### Given exercise
Each record is to be transcribed exactly.

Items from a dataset
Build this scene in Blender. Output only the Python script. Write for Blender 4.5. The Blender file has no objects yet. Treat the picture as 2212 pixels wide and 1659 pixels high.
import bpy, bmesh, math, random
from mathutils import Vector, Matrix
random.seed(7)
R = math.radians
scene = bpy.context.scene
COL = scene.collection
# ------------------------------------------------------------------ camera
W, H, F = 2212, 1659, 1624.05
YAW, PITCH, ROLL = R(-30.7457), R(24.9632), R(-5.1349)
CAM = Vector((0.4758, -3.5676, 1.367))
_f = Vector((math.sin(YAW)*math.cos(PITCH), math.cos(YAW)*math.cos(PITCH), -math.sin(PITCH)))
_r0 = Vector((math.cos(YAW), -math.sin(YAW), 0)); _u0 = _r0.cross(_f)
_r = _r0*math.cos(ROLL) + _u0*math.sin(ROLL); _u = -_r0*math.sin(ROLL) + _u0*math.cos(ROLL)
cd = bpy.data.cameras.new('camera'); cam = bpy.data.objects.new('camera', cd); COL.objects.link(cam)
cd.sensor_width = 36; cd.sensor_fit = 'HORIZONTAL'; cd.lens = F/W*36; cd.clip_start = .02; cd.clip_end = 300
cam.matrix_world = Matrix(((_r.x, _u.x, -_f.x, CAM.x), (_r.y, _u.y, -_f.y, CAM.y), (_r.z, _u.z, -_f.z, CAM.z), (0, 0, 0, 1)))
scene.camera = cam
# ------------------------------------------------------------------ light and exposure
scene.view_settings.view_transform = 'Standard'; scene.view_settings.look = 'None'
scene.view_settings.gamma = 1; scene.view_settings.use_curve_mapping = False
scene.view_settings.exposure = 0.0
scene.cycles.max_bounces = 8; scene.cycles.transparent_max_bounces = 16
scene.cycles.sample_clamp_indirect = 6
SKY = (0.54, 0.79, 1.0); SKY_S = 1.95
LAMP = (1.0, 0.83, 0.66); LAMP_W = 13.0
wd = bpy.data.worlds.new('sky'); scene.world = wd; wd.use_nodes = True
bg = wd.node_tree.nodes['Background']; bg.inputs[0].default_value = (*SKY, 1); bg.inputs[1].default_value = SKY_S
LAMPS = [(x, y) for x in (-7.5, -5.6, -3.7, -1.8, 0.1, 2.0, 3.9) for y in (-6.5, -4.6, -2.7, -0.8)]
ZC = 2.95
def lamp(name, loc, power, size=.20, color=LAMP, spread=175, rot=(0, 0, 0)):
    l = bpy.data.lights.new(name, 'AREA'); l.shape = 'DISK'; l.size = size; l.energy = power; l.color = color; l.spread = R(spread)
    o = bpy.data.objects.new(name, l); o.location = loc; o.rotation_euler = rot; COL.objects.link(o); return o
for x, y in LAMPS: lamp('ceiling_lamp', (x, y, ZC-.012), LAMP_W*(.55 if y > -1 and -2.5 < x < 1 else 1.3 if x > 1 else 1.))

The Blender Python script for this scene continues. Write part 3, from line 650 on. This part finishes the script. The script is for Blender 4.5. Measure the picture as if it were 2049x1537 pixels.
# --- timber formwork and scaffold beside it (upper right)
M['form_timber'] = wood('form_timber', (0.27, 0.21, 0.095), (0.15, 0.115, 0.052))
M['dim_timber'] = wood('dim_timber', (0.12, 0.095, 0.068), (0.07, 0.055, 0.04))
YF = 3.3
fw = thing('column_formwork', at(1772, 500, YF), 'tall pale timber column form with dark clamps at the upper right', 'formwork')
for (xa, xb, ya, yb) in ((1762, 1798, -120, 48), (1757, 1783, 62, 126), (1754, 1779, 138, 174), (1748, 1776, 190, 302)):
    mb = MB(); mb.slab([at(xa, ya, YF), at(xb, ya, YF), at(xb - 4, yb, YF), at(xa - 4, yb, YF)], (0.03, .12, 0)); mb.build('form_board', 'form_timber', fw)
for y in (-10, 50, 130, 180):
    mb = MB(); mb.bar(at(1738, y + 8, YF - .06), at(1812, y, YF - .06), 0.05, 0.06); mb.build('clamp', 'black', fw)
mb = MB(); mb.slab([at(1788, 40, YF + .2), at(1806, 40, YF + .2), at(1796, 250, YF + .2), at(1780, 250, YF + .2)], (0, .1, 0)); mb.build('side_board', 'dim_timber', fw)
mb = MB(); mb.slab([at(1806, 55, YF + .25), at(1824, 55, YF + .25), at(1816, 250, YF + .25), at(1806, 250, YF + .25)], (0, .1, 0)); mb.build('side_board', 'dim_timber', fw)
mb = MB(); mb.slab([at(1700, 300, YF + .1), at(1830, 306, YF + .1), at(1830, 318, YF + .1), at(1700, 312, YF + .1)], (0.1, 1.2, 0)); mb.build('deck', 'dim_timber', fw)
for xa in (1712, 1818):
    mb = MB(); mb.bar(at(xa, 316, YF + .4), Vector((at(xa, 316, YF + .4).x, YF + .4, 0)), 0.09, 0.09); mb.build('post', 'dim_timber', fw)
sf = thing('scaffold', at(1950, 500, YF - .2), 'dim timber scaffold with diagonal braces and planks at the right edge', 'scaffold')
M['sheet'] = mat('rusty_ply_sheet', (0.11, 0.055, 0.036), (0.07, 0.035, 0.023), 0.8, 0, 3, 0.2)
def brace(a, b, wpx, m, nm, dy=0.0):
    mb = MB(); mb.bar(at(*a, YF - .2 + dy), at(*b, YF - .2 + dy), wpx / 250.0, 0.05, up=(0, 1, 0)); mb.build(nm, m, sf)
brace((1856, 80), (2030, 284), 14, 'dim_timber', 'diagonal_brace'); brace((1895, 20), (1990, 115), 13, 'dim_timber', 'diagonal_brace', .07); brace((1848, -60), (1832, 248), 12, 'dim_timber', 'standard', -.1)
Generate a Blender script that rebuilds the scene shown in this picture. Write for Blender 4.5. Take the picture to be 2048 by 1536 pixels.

### Reply to the task
Build this scene in Blender. Output only the Python script. Write for Blender 4.5. The Blender file has no objects yet. Treat the picture as 2212 pixels wide and 1659 pixels high.
import bpy, bmesh, math, random
from mathutils import Vector, Matrix
random.seed(7)
R = math.radians
scene = bpy.context.scene
COL = scene.collection
# ------------------------------------------------------------------ camera
W, H, F = 2212, 1659, 1624.05
YAW, PITCH, ROLL = R(-30.7457), R(24.9632), R(-5.1349)
CAM = Vector((0.4758, -3.5676, 1.367))
_f = Vector((math.sin(YAW)*math.cos(PITCH), math.cos(YAW)*math.cos(PITCH), -math.sin(PITCH)))
_r0 = Vector((math.cos(YAW), -math.sin(YAW), 0)); _u0 = _r0.cross(_f)
_r = _r0*math.cos(ROLL) + _u0*math.sin(ROLL); _u = -_r0*math.sin(ROLL) + _u0*math.cos(ROLL)
cd = bpy.data.cameras.new('camera'); cam = bpy.data.objects.new('camera', cd); COL.objects.link(cam)
cd.sensor_width = 36; cd.sensor_fit = 'HORIZONTAL'; cd.lens = F/W*36; cd.clip_start = .02; cd.clip_end = 300
cam.matrix_world = Matrix(((_r.x, _u.x, -_f.x, CAM.x), (_r.y, _u.y, -_f.y, CAM.y), (_r.z, _u.z, -_f.z, CAM.z), (0, 0, 0, 1)))
scene.camera = cam
# ------------------------------------------------------------------ light and exposure
scene.view_settings.view_transform = 'Standard'; scene.view_settings.look = 'None'
scene.view_settings.gamma = 1; scene.view_settings.use_curve_mapping = False
scene.view_settings.exposure = 0.0
scene.cycles.max_bounces = 8; scene.cycles.transparent_max_bounces = 16
scene.cycles.sample_clamp_indirect = 6
SKY = (0.54, 0.79, 1.0); SKY_S = 1.95
LAMP = (1.0, 0.83, 0.66); LAMP_W = 13.0
wd = bpy.data.worlds.new('sky'); scene.world = wd; wd.use_nodes = True
bg = wd.node_tree.nodes['Background']; bg.inputs[0].default_value = (*SKY, 1); bg.inputs[1].default_value = SKY_S
LAMPS = [(x, y) for x in (-7.5, -5.6, -3.7, -1.8, 0.1, 2.0, 3.9) for y in (-6.5, -4.6, -2.7, -0.8)]
ZC = 2.95
def lamp(name, loc, power, size=.20, color=LAMP, spread=175, rot=(0, 0, 0)):
    l = bpy.data.lights.new(name, 'AREA'); l.shape = 'DISK'; l.size = size; l.energy = power; l.color = color; l.spread = R(spread)
    o = bpy.data.objects.new(name, l); o.location = loc; o.rotation_euler = rot; COL.objects.link(o); return o
for x, y in LAMPS: lamp('ceiling_lamp', (x, y, ZC-.012), LAMP_W*(.55 if y > -1 and -2.5 < x < 1 else 1.3 if x > 1 else 1.))

The Blender Python script for this scene continues. Write part 3, from line 650 on. This part finishes the script. The script is for Blender 4.5. Measure the picture as if it were 2049x1537 pixels.
# --- timber formwork and scaffold beside it (upper right)
M['form_timber'] = wood('form_timber', (0.27, 0.21, 0.095), (0.15, 0.115, 0.052))
M['dim_timber'] = wood('dim_timber', (0.12, 0.095, 0.068), (0.07, 0.055, 0.04))
YF = 3.3
fw = thing('column_formwork', at(1772, 500, YF), 'tall pale timber column form with dark clamps at the upper right', 'formwork')
for (xa, xb, ya, yb) in ((1762, 1798, -120, 48), (1757, 1783, 62, 126), (1754, 1779, 138, 174), (1748, 1776, 190, 302)):
    mb = MB(); mb.slab([at(xa, ya, YF), at(xb, ya, YF), at(xb - 4, yb, YF), at(xa - 4, yb, YF)], (0.03, .12, 0)); mb.build('form_board', 'form_timber', fw)
for y in (-10, 50, 130, 180):
    mb = MB(); mb.bar(at(1738, y + 8, YF - .06), at(1812, y, YF - .06), 0.05, 0.06); mb.build('clamp', 'black', fw)
mb = MB(); mb.slab([at(1788, 40, YF + .2), at(1806, 40, YF + .2), at(1796, 250, YF + .2), at(1780, 250, YF + .2)], (0, .1, 0)); mb.build('side_board', 'dim_timber', fw)
mb = MB(); mb.slab([at(1806, 55, YF + .25), at(1824, 55, YF + .25), at(1816, 250, YF + .25), at(1806, 250, YF + .25)], (0, .1, 0)); mb.build('side_board', 'dim_timber', fw)
mb = MB(); mb.slab([at(1700, 300, YF + .1), at(1830, 306, YF + .1), at(1830, 318, YF + .1), at(1700, 312, YF + .1)], (0.1, 1.2, 0)); mb.build('deck', 'dim_timber', fw)
for xa in (1712, 1818):
    mb = MB(); mb.bar(at(xa, 316, YF + .4), Vector((at(xa, 316, YF + .4).x, YF + .4, 0)), 0.09, 0.09); mb.build('post', 'dim_timber', fw)
sf = thing('scaffold', at(1950, 500, YF - .2), 'dim timber scaffold with diagonal braces and planks at the right edge', 'scaffold')
M['sheet'] = mat('rusty_ply_sheet', (0.11, 0.055, 0.036), (0.07, 0.035, 0.023), 0.8, 0, 3, 0.2)
def brace(a, b, wpx, m, nm, dy=0.0):
    mb = MB(); mb.bar(at(*a, YF - .2 + dy), at(*b, YF - .2 + dy), wpx / 250.0, 0.05, up=(0, 1, 0)); mb.build(nm, m, sf)
brace((1856, 80), (2030, 284), 14, 'dim_timber', 'diagonal_brace'); brace((1895, 20), (1990, 115), 13, 'dim_timber', 'diagonal_brace', .07); brace((1848, -60), (1832, 248), 12, 'dim_timber', 'standard', -.1)
Generate a Blender script that rebuilds the scene shown in this picture. Write for Blender 4.5. Take the picture to be 2048 by 1536 pixels.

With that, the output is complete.